As Anthony Carapetis correctly points out, there was indeed a mistake in my calculation and the Riemann tensor of a cone is indeed $0$. I will say a few more words for those who stumble across this answer and want an extra lesson about cones and curvature.
I mistakenly thought that a cone cannot have $0$ Riemann curvature because if you take a vector tangent to the cone and parallel transport it $360^\circ$ around the cone, it will not come back in the same configuration as when you started. (Think about the cone in terms of the pac-man to convince yourself of this.) Because the cone has non-trivial parallel transport properties, I assumed it could not be flat.
Let's introduce a slope parameter $a$ to the cone. When $a = 1$, we have the cone from before. When $a = 0$ we have a flat plane.
$$(x, y, z) = (r \cos \theta, r \sin \theta, ar).$$
$$dx^2 + dy^2 + dz^2 = (1 + a^2) dr^2 + r^2 d \theta$$
$$\Gamma^r_{\space \space \theta \theta} = \frac{-r}{1 + a^2} \hspace{1 cm} \Gamma^\theta_{\space \space \theta r} = \frac{1}{r}$$
$$R_{r \theta r \theta} = 0$$
Let us now consider parallel transporting a vector $u^\mu = (u^r, u^\theta)$ around the cone. Our path will be
$$(r, \theta) = (A, t)$$
and the velocity vector around this path will therefore be
$$(v^r, v^\theta) = (0, 1).$$
From the parallel transport equation
$$\frac{d u^\nu}{dt} = - \Gamma^\nu_{\space \space \mu \sigma} u^\mu v^\sigma$$
we can easily work out the following two equations governing the evolution of $u^\mu$:
$$\frac{d^2 u^r}{dt^2} = -\frac{1}{1 + a^2} u^r$$ $$\frac{d^2 u^\theta}{dt^2} = -\frac{1}{1 + a^2} u^\theta$$
When $t = 2 \pi$ we will have completed a full loop around the cone.

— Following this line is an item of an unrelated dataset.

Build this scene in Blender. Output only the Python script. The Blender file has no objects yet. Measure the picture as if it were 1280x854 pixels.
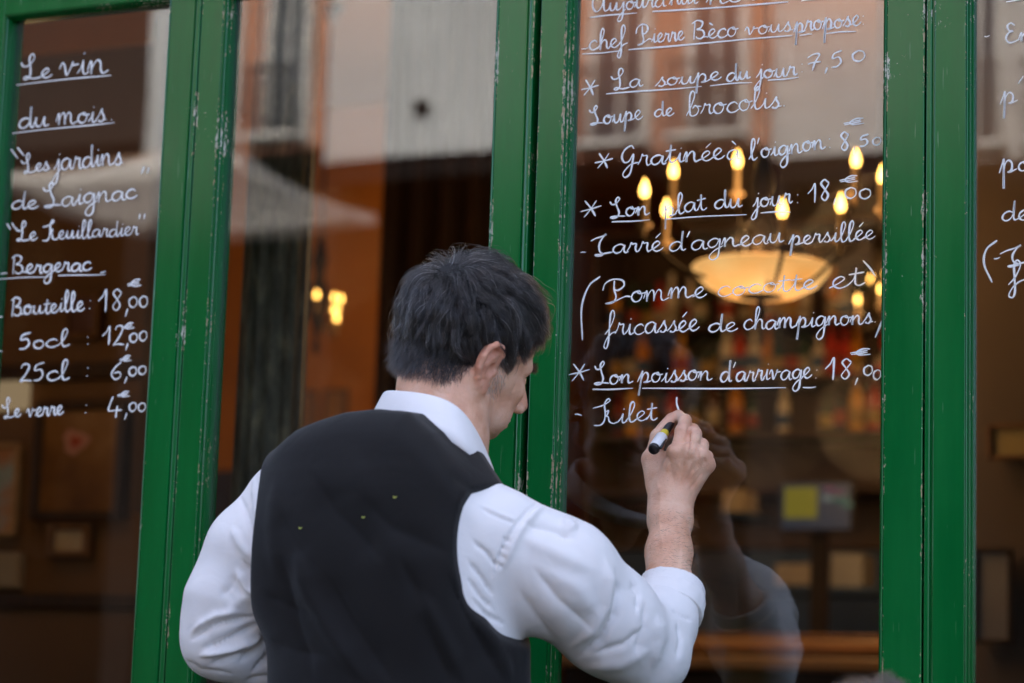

We can see from the two equations above that when $a = 0$, the vector $u^\mu$ is returned to its original state. Otherwise, the vector will in general be different. (The solution for each equation is a linear combination of $\cos(t / \sqrt{1 + a^2} )$ and $\sin(t / \sqrt{1 + a^2} )$.)
I mistakenly thought that if the curvature was $0$ everywhere this cannot happen. Now I realize that this is only true for a simply connected smooth region. (The tip of the cone is the problem point.) Otherwise, the proof that zero curvature $\implies$ flat space does not work. My failure to realize this is why I was not more skeptical of my incorrect work. I hope this is interesting to others.